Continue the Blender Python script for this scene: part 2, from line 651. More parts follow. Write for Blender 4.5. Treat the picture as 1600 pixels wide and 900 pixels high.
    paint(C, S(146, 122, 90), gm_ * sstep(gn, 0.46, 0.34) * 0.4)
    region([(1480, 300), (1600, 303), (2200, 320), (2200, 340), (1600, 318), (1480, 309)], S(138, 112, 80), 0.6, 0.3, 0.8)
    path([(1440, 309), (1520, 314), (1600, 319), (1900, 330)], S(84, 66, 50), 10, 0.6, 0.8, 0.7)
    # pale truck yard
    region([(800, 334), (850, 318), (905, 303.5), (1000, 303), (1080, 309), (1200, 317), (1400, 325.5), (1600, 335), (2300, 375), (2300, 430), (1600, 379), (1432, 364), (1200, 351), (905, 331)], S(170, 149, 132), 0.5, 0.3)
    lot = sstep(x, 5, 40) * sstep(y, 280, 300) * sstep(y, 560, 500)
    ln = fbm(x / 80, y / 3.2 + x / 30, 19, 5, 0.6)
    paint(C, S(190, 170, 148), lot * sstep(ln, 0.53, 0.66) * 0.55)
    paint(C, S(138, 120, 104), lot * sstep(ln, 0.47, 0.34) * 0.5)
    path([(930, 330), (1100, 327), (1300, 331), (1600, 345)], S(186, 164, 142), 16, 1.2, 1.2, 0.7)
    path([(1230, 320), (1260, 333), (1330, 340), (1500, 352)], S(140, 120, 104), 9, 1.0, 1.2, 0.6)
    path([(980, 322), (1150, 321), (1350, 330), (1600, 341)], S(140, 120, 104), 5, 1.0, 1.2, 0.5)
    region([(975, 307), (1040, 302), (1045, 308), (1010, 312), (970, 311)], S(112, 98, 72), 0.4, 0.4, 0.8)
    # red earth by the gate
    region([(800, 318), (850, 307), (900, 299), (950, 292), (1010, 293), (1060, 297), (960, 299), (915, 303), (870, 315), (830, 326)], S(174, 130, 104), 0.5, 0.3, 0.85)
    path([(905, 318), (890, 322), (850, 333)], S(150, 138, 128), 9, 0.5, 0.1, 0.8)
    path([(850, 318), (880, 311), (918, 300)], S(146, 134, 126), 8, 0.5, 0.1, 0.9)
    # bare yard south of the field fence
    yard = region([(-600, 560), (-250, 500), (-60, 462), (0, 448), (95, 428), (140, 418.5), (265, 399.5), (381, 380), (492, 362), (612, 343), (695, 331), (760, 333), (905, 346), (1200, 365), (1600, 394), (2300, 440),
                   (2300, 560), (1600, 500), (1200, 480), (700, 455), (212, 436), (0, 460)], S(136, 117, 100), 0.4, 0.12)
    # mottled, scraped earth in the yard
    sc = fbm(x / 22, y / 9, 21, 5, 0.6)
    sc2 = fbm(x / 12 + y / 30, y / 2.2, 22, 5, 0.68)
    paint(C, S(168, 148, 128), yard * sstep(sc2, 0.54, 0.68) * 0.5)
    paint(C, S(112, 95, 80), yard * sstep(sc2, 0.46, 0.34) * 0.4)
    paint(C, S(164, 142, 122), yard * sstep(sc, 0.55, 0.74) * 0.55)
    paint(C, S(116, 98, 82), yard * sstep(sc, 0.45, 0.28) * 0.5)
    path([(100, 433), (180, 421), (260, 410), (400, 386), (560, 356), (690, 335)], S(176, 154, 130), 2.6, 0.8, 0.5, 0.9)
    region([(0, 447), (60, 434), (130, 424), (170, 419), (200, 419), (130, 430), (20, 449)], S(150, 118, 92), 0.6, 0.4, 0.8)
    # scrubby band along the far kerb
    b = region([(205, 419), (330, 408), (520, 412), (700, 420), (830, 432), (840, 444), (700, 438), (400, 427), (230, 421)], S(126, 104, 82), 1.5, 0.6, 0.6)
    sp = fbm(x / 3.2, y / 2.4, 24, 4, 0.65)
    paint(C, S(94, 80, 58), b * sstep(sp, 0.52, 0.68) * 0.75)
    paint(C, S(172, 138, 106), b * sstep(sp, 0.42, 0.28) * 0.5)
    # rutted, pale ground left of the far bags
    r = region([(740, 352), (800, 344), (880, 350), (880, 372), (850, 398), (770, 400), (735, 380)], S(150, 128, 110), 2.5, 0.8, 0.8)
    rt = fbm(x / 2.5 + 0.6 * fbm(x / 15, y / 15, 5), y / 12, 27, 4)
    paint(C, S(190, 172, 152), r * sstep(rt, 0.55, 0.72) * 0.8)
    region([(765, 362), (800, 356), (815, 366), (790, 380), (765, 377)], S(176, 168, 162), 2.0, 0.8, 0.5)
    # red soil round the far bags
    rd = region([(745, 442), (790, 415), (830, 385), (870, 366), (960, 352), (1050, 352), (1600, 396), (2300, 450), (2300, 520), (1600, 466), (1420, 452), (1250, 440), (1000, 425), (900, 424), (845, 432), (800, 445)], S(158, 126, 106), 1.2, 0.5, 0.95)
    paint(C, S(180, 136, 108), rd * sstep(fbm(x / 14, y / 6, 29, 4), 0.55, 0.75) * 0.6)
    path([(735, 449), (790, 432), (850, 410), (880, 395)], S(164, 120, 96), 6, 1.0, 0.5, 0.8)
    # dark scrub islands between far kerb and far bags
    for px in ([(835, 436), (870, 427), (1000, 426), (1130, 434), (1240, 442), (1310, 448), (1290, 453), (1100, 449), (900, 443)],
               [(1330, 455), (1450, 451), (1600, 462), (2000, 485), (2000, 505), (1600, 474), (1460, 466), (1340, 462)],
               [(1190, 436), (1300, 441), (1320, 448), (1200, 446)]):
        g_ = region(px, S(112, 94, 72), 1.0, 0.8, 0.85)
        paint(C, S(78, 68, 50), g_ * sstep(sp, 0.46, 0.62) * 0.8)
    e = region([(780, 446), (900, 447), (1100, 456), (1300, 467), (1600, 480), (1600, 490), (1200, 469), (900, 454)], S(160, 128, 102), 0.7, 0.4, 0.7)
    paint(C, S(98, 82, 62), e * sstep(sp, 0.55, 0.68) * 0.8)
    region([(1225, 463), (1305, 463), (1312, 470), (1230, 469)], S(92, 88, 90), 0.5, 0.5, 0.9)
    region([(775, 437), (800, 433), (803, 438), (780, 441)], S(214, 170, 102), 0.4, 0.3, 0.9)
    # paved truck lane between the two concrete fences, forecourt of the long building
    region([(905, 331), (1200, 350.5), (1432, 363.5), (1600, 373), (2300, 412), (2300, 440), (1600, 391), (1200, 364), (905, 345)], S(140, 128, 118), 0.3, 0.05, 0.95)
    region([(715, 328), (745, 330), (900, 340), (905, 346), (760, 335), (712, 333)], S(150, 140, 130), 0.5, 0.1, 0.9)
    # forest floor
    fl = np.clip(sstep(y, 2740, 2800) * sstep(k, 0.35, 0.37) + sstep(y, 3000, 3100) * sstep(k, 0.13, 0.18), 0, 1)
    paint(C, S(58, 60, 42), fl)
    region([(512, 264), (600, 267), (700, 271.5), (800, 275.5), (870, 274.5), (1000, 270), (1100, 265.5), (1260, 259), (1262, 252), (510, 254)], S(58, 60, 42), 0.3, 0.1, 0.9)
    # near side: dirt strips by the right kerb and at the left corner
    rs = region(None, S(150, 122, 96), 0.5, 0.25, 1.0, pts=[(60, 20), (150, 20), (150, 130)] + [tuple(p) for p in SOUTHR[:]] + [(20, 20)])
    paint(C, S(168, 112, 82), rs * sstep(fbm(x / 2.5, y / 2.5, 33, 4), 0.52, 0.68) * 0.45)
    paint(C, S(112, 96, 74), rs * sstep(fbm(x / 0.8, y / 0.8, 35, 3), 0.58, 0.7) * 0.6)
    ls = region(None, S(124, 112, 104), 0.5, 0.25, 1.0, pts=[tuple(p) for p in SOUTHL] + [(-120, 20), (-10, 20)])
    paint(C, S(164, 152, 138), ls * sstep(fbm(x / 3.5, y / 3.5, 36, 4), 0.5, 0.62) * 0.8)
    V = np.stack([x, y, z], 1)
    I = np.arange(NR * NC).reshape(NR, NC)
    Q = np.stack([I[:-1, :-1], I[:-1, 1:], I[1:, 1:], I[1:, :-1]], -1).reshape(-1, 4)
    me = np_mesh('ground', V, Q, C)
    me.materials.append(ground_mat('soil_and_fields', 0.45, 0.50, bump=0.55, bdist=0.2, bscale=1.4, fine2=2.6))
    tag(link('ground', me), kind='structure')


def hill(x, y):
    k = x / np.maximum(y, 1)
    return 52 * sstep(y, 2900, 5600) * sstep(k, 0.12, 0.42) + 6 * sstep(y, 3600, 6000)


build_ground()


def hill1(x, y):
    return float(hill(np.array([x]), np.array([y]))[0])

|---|

◆ **THE PROBLEM**
Write the lines out exactly, from the one with "bdist=0.2, bscale=1.4, fine2=2.6))" down to the last line of the listing, and leave out all others.

◆ **OUTPUT BELOW**
    me.materials.append(ground_mat('soil_and_fields', 0.45, 0.50, bump=0.55, bdist=0.2, bscale=1.4, fine2=2.6))
    tag(link('ground', me), kind='structure')


def hill(x, y):
    k = x / np.maximum(y, 1)
    return 52 * sstep(y, 2900, 5600) * sstep(k, 0.12, 0.42) + 6 * sstep(y, 3600, 6000)


build_ground()


def hill1(x, y):
    return float(hill(np.array([x]), np.array([y]))[0])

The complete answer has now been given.